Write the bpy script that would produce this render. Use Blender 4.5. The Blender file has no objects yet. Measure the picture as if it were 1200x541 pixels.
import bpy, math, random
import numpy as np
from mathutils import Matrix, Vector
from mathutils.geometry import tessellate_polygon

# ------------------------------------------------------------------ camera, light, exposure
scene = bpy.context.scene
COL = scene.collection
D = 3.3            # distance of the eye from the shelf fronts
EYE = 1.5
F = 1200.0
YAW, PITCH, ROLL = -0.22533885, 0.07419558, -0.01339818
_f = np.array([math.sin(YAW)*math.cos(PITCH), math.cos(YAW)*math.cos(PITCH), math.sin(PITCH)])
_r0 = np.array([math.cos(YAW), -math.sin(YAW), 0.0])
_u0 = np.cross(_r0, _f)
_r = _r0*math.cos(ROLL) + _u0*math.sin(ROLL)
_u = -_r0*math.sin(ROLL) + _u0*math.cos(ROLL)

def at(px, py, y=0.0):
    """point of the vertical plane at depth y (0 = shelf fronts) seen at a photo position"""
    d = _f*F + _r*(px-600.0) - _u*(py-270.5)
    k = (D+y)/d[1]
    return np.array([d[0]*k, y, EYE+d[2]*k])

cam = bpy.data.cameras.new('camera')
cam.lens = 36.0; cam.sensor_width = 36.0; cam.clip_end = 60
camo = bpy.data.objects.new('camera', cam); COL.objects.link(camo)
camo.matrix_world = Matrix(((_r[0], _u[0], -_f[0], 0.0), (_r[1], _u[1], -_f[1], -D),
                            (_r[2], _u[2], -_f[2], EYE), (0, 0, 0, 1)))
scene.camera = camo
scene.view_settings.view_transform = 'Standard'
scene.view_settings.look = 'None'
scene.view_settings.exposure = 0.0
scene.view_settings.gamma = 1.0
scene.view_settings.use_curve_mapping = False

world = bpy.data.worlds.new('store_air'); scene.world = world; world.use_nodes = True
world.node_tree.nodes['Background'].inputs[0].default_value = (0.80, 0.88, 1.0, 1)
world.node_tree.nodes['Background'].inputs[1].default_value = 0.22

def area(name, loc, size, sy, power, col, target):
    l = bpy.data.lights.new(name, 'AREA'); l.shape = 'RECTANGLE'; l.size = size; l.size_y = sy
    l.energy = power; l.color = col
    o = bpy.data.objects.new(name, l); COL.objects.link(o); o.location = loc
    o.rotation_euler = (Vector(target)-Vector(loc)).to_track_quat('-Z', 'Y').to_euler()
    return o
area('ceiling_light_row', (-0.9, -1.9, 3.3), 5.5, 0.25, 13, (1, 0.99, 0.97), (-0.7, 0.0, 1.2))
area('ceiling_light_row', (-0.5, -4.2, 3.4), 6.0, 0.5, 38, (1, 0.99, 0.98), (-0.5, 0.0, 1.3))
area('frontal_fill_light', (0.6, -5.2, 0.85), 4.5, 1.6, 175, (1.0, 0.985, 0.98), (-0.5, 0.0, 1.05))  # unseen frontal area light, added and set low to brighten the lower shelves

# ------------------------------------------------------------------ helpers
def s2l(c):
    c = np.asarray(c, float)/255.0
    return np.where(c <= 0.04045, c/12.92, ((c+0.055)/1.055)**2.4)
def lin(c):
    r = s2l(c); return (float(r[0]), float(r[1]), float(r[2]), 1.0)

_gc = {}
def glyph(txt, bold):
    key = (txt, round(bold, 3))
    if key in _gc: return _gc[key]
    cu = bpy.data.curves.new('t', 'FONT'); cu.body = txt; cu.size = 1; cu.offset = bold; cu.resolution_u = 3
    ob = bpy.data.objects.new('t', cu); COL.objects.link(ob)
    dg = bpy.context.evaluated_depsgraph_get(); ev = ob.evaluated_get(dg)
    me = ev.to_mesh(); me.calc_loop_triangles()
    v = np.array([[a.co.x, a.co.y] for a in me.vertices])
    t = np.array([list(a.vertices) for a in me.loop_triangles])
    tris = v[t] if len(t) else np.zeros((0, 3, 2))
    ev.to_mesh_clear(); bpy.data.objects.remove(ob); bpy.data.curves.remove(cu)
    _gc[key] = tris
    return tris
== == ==
- _Goal_
Set down the material above again, word for word.

- _Expected answer_
Write the bpy script that would produce this render. Use Blender 4.5. The Blender file has no objects yet. Measure the picture as if it were 1200x541 pixels.
import bpy, math, random
import numpy as np
from mathutils import Matrix, Vector
from mathutils.geometry import tessellate_polygon

# ------------------------------------------------------------------ camera, light, exposure
scene = bpy.context.scene
COL = scene.collection
D = 3.3            # distance of the eye from the shelf fronts
EYE = 1.5
F = 1200.0
YAW, PITCH, ROLL = -0.22533885, 0.07419558, -0.01339818
_f = np.array([math.sin(YAW)*math.cos(PITCH), math.cos(YAW)*math.cos(PITCH), math.sin(PITCH)])
_r0 = np.array([math.cos(YAW), -math.sin(YAW), 0.0])
_u0 = np.cross(_r0, _f)
_r = _r0*math.cos(ROLL) + _u0*math.sin(ROLL)
_u = -_r0*math.sin(ROLL) + _u0*math.cos(ROLL)

def at(px, py, y=0.0):
    """point of the vertical plane at depth y (0 = shelf fronts) seen at a photo position"""
    d = _f*F + _r*(px-600.0) - _u*(py-270.5)
    k = (D+y)/d[1]
    return np.array([d[0]*k, y, EYE+d[2]*k])

cam = bpy.data.cameras.new('camera')
cam.lens = 36.0; cam.sensor_width = 36.0; cam.clip_end = 60
camo = bpy.data.objects.new('camera', cam); COL.objects.link(camo)
camo.matrix_world = Matrix(((_r[0], _u[0], -_f[0], 0.0), (_r[1], _u[1], -_f[1], -D),
                            (_r[2], _u[2], -_f[2], EYE), (0, 0, 0, 1)))
scene.camera = camo
scene.view_settings.view_transform = 'Standard'
scene.view_settings.look = 'None'
scene.view_settings.exposure = 0.0
scene.view_settings.gamma = 1.0
scene.view_settings.use_curve_mapping = False

world = bpy.data.worlds.new('store_air'); scene.world = world; world.use_nodes = True
world.node_tree.nodes['Background'].inputs[0].default_value = (0.80, 0.88, 1.0, 1)
world.node_tree.nodes['Background'].inputs[1].default_value = 0.22

def area(name, loc, size, sy, power, col, target):
    l = bpy.data.lights.new(name, 'AREA'); l.shape = 'RECTANGLE'; l.size = size; l.size_y = sy
    l.energy = power; l.color = col
    o = bpy.data.objects.new(name, l); COL.objects.link(o); o.location = loc
    o.rotation_euler = (Vector(target)-Vector(loc)).to_track_quat('-Z', 'Y').to_euler()
    return o
area('ceiling_light_row', (-0.9, -1.9, 3.3), 5.5, 0.25, 13, (1, 0.99, 0.97), (-0.7, 0.0, 1.2))
area('ceiling_light_row', (-0.5, -4.2, 3.4), 6.0, 0.5, 38, (1, 0.99, 0.98), (-0.5, 0.0, 1.3))
area('frontal_fill_light', (0.6, -5.2, 0.85), 4.5, 1.6, 175, (1.0, 0.985, 0.98), (-0.5, 0.0, 1.05))  # unseen frontal area light, added and set low to brighten the lower shelves

# ------------------------------------------------------------------ helpers
def s2l(c):
    c = np.asarray(c, float)/255.0
    return np.where(c <= 0.04045, c/12.92, ((c+0.055)/1.055)**2.4)
def lin(c):
    r = s2l(c); return (float(r[0]), float(r[1]), float(r[2]), 1.0)

_gc = {}
def glyph(txt, bold):
    key = (txt, round(bold, 3))
    if key in _gc: return _gc[key]
    cu = bpy.data.curves.new('t', 'FONT'); cu.body = txt; cu.size = 1; cu.offset = bold; cu.resolution_u = 3
    ob = bpy.data.objects.new('t', cu); COL.objects.link(ob)
    dg = bpy.context.evaluated_depsgraph_get(); ev = ob.evaluated_get(dg)
    me = ev.to_mesh(); me.calc_loop_triangles()
    v = np.array([[a.co.x, a.co.y] for a in me.vertices])
    t = np.array([list(a.vertices) for a in me.loop_triangles])
    tris = v[t] if len(t) else np.zeros((0, 3, 2))
    ev.to_mesh_clear(); bpy.data.objects.remove(ob); bpy.data.curves.remove(cu)
    _gc[key] = tris
    return tris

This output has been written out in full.